業務上の行為による損害賠償請求を対象とする建設業のE&O保険ですが、賠償保険や工事保険との違いはどうなのかを事故事例をもとに下記にあげていきます。

【事例① 建設中の身体障害・財物損壊】建設中のショッピングモールの外壁の強度不足が原因で、壁の一部が落下し通行人がケガをした。>対象・・・請負業者賠償責任保険の範疇

【事例② 引き渡し後の身体障害・財物損壊】引き渡し後のショッピングモールの外壁の強度不足が原因で、壁の一部が落下し、駐車中の来店者の車が損壊した。

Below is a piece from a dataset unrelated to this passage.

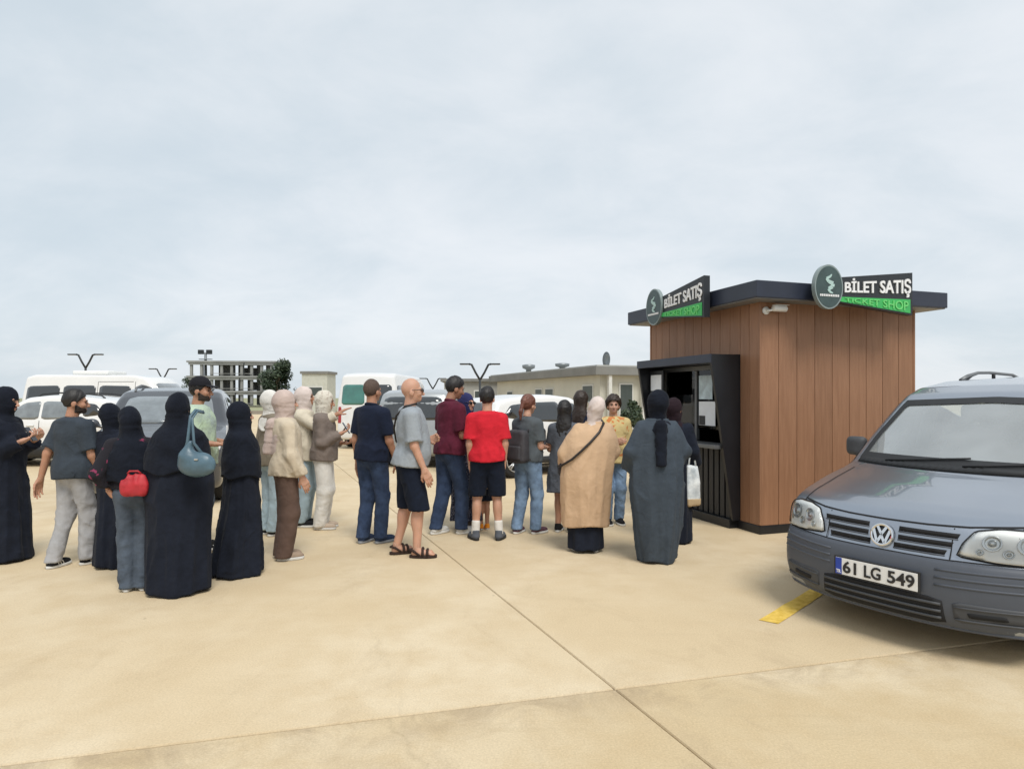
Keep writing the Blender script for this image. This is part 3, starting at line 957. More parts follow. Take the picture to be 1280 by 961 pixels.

>対象・・・PL保険の範疇

【事例③ 経済損害(賠償)】引き渡し後に外壁の施工に不具合があったことが判明し、補修工事が必要となった。ショッピングモールから修復中の休業損害を請求された。>対象・・・建設業のE&O保険の範疇

【事例④ やり直し費用】建設中に外壁の施工に不具合があることが判明し、やり直し工事に伴い、追加の資材費用が生じた。>対象・・・建設業のE&O保険の範疇

【事例⑤ 納期遅延賠償】建設中に労災事故が発生して、工事を中断。引き渡し時期が2週間遅れたことにより発注者に対して経済的損失(開業遅延によるテナント収入の喪失)を与え、損害賠償責任を負担した。>対象・・・建設業のE&O保険の範疇

【事例⑥ 納期遅延費用】建設中に労災事故が発生して、工事を中断。引き渡し時期が遅延することで発注者に経済的損失が発生することを防ぐため、工事作業員を多く確保する必要があり、臨時雇用費用が生じた。>対象・・・建設業のE&O保険の範疇

【事例⑦ 不測かつ突発な要因】コンクリート打設中に突然の降雨により隙間が発生した。>対象・・・突然の降雨(不測かつ突発的な要因)が原因で工事目的物が破損したため建設工事保険の範疇

【事例⑧ 施工ミス】測量ミスによりトンネルの配置がずれた。>対象・・・測量ミス(施工ミス)が原因でかつ、工事目的物が破損しているわけではないため建設業のE&O保険の範疇

【事例⑨ 浮き】外壁タイルが浮き・剥落が発生。>対象・・・施工ミスが原因で、引き渡し後で第三者に被害や他物の損害があればPL保険。第三者や他物に被害がない場合は建設業のE&O保険の範疇

【事例⑩】コンクリート杭打設中に残置杭に当たり、打設不能となった。>対象・・・調査ミスが原因で、やり直し費用が発生したため建設業のE&O保険の範疇

【事例⑪】設計ミスが原因で強度不足により、建物の一部が壊れた。>対象・・・設計ミスが原因であるが不測かつ突発的に工事目的物が破損しているため建設工事保険の範疇

【事例⑫】設計ミスが原因で、建物の強度が保たれないことが判明。工事をやり直した。>対象・・・設計ミスが原因、工事の目的物自体はまだ損壊していないため、建設E&O保険の範疇

【事例⑬】設計ミスが原因で、強度不足により建物の一部が壊れ再施工した結果、工事遅延が生じた。>対象・・・建物の一部の再施工については建設工事保険で、工事遅延による発注者の経済的損失部分については建設E&O保険の範疇

上記の事例のように建設業の工事や賠償保険、E&O保険の関係性としては複雑になっています。今一度現在の保険担当者とリスクを洗い出し、保険でカバーできる点できない点の認識のすり合わせをしておきましょう。

今回のまとめ

建設業のE&O保険の特徴としてはミスや不履行が対象となるところです。従来の請負賠償責任保険や生産物賠償責任保険(PL保険)では補償されない部分をカバーできます。基本的に賠償保険は賠償の責任が作業側にあり、かつ対人・対物事故を伴う第三者損害に対しての保険でしたが、対人対物の事故を伴わない、経済的損失だけが発生した場合は保険金の対象とはならず、自社で賠償金を支払わねばなりません。工事では多種多様なひとがかかわる分、品質不良や不具合が起きやすいのが建設業のリスクです。それに対応する保険として、今回ご紹介したE&O保険を検討してみてはいかがでしょうか。